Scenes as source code

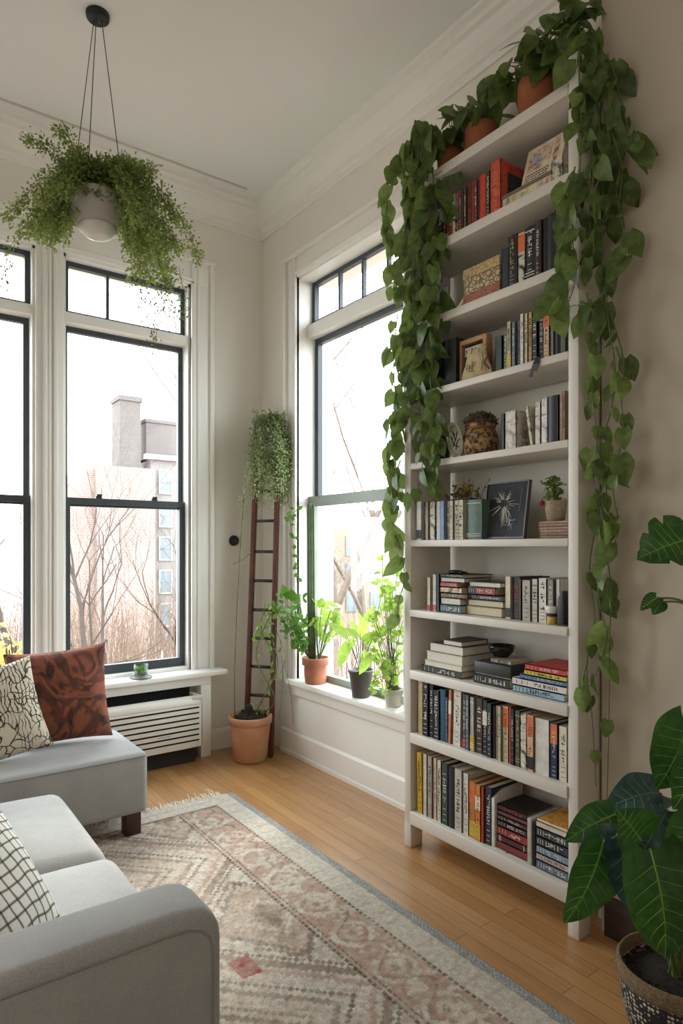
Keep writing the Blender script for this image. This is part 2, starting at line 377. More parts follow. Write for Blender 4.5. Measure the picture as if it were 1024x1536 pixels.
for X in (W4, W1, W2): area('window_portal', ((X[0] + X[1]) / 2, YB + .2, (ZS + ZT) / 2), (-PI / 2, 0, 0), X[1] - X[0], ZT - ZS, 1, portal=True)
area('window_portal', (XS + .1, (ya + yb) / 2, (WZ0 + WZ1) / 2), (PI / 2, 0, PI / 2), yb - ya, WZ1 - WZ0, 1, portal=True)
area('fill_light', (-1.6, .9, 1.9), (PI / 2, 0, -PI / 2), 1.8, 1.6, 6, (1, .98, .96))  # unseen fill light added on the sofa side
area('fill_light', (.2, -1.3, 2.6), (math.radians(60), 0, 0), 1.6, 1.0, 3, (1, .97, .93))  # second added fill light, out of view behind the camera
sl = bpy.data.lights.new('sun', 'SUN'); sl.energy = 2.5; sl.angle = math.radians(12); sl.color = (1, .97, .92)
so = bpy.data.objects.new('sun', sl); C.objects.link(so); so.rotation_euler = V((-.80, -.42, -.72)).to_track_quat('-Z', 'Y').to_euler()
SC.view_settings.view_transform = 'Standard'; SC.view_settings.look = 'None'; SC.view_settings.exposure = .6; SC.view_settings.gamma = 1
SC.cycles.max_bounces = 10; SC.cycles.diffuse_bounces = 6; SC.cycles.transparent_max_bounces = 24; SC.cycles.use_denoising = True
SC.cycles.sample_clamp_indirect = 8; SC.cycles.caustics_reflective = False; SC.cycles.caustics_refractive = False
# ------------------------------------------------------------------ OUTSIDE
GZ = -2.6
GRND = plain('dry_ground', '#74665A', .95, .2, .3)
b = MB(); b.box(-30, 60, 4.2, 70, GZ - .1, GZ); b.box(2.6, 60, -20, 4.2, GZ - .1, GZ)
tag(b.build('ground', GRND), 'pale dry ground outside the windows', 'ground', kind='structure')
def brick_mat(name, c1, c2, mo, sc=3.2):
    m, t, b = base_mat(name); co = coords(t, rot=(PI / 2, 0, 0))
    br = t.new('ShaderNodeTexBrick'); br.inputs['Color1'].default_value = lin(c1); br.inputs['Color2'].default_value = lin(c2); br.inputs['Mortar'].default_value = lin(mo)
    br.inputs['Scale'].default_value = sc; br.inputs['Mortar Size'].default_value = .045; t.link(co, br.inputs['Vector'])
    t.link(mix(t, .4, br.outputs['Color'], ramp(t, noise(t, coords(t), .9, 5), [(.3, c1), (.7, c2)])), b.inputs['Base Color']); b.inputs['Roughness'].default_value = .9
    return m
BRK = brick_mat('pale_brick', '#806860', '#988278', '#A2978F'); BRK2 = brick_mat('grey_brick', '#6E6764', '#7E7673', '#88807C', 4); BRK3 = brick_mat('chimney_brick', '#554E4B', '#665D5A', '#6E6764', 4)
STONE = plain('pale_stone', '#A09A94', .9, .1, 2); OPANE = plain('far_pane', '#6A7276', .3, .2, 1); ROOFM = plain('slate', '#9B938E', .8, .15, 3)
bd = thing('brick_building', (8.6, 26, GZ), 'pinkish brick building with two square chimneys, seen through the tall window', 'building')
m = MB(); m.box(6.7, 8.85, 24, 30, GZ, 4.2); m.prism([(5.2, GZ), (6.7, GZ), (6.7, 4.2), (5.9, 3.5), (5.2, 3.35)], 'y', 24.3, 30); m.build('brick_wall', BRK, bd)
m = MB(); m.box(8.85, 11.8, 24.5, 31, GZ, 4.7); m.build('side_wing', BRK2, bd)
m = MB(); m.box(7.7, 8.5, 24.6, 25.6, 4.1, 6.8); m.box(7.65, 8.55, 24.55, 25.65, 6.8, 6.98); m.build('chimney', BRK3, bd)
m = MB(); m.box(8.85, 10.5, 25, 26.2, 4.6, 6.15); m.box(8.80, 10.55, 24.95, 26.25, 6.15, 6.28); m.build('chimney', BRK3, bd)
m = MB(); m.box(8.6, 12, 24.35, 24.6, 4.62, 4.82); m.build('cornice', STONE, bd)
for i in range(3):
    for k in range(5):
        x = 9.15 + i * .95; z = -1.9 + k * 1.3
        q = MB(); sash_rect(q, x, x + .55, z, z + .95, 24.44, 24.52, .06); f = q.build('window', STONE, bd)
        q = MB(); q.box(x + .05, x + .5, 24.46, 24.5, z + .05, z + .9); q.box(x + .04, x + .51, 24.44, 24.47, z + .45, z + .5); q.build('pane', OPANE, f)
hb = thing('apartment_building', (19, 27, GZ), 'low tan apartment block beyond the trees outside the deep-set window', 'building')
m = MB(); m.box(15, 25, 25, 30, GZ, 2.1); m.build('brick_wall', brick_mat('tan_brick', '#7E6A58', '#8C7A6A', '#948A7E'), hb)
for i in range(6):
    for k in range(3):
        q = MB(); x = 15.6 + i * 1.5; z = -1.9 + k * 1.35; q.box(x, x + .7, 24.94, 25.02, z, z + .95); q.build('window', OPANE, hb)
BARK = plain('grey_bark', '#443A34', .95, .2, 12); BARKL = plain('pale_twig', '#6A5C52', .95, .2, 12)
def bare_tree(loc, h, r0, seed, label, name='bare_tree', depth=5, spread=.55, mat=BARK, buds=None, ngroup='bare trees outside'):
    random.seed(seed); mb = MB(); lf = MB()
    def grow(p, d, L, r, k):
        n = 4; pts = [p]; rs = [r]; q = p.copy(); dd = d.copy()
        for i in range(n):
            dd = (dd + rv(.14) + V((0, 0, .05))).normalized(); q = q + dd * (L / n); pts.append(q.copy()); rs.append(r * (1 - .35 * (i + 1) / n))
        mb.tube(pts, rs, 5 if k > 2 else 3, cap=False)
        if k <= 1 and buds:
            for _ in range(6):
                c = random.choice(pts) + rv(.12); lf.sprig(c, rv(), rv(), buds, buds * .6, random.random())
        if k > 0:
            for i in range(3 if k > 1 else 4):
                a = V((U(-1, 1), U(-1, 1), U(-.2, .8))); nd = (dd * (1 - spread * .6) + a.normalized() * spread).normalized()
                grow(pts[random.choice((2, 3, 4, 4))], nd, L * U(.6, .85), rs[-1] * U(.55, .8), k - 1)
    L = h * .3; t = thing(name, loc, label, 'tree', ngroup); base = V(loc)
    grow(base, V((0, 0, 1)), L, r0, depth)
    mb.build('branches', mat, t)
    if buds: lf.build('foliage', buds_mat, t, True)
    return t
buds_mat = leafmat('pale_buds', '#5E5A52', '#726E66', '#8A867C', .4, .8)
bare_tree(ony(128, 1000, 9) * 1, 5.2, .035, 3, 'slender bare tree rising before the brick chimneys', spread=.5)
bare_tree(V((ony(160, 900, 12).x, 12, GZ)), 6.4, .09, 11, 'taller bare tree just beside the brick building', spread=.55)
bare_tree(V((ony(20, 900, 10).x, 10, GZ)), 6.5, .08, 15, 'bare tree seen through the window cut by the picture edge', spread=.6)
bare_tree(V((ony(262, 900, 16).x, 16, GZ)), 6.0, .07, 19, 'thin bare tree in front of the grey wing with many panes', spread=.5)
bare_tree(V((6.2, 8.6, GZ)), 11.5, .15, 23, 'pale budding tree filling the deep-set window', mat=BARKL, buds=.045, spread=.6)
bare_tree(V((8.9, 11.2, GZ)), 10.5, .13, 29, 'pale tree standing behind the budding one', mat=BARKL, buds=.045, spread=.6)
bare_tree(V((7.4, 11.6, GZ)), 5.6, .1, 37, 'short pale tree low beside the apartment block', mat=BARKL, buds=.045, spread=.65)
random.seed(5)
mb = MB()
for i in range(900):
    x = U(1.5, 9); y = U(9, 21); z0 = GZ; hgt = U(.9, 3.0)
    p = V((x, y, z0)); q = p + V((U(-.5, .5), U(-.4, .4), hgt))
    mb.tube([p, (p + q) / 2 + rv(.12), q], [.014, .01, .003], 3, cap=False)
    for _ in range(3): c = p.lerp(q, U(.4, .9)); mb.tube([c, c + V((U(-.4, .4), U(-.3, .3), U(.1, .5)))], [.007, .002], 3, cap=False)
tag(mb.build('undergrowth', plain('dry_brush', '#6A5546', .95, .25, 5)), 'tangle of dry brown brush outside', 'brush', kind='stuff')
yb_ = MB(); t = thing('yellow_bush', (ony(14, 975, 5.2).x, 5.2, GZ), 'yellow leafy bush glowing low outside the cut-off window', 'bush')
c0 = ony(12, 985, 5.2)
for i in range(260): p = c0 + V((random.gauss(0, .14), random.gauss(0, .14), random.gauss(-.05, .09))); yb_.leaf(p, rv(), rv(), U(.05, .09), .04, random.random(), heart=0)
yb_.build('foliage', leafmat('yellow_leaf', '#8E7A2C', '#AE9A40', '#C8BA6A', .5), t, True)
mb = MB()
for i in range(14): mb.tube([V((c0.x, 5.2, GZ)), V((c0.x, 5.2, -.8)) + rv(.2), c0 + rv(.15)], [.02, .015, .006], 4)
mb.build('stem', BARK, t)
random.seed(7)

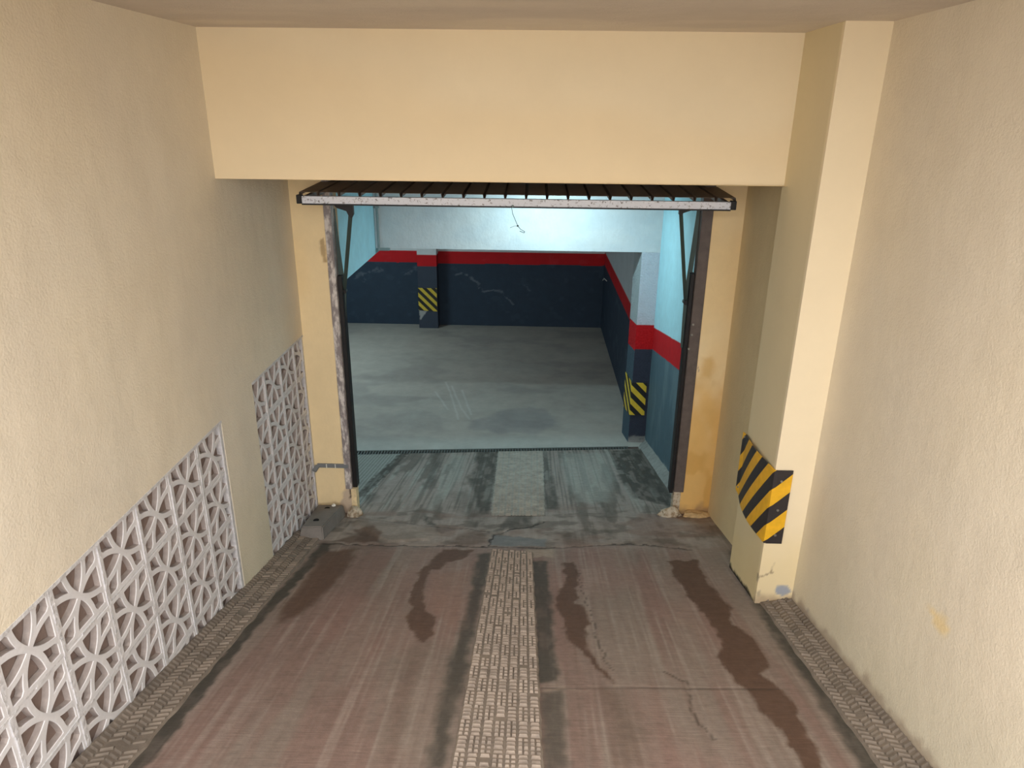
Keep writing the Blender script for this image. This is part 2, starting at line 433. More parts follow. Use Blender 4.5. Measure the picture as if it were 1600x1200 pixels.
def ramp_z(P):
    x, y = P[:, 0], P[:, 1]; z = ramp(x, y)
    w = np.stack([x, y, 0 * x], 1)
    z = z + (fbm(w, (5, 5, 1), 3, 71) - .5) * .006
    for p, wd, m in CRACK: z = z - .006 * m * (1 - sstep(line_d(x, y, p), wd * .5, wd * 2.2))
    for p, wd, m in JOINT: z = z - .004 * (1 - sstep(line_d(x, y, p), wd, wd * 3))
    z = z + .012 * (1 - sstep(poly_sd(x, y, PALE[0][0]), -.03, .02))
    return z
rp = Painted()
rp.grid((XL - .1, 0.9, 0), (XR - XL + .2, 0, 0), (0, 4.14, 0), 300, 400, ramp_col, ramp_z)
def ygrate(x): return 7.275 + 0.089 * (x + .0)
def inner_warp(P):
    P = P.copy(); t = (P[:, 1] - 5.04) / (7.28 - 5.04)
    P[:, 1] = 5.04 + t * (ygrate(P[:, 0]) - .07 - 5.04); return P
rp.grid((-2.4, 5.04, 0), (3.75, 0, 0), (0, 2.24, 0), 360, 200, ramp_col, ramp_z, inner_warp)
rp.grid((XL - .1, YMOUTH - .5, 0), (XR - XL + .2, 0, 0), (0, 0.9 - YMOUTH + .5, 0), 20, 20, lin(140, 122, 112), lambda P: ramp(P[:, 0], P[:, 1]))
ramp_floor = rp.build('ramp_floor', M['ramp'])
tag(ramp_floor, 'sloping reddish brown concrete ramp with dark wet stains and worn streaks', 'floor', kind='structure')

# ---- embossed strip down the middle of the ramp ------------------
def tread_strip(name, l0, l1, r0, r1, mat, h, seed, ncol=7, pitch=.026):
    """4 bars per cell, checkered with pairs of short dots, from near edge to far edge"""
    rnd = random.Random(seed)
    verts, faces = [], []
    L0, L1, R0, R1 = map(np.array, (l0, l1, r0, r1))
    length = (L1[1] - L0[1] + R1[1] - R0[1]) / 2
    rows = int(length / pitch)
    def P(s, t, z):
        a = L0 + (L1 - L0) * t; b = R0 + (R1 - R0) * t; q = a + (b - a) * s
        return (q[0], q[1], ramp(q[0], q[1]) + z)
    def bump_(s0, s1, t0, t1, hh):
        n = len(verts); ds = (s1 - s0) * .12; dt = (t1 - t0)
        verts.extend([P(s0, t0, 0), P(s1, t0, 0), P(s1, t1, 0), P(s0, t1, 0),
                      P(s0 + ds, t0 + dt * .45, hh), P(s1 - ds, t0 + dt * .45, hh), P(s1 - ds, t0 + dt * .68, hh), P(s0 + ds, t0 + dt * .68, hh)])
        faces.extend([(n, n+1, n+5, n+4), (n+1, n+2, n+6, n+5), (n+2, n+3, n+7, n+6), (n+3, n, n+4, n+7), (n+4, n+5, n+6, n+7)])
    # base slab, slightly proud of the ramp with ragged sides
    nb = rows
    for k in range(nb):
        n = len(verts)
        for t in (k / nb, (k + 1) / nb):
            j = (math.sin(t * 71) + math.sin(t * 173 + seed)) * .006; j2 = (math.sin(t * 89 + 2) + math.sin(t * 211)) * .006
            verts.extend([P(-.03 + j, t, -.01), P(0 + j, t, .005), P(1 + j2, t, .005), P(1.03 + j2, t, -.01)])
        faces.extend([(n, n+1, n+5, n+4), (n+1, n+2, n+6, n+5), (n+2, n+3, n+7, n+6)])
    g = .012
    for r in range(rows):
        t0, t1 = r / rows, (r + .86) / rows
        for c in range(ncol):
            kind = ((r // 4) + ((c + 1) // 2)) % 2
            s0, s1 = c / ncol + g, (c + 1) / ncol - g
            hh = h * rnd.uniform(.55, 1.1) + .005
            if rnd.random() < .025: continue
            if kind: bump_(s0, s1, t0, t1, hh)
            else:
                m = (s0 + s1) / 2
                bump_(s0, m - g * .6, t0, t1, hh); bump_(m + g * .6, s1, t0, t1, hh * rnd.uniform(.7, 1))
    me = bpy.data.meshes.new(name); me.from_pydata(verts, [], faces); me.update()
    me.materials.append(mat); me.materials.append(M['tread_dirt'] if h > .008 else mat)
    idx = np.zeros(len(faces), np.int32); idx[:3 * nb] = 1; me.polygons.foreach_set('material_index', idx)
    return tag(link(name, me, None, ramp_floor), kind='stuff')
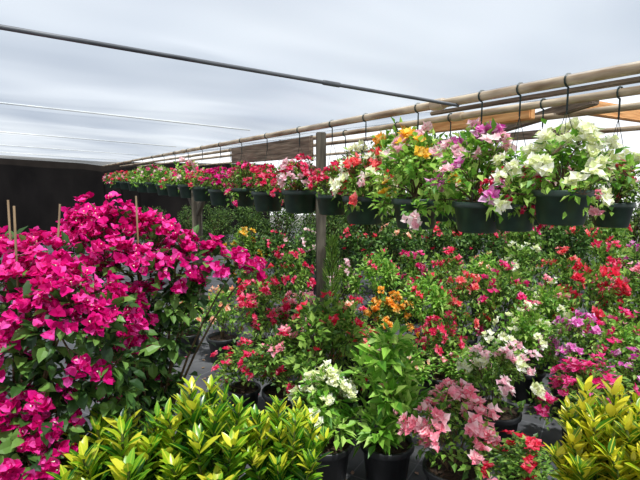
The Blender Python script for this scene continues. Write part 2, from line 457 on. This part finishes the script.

### CHALLENGE
Reply with the number of lines in the material above that contain "Blender", and nothing more.

### OUTPUT FOR THIS TASK
3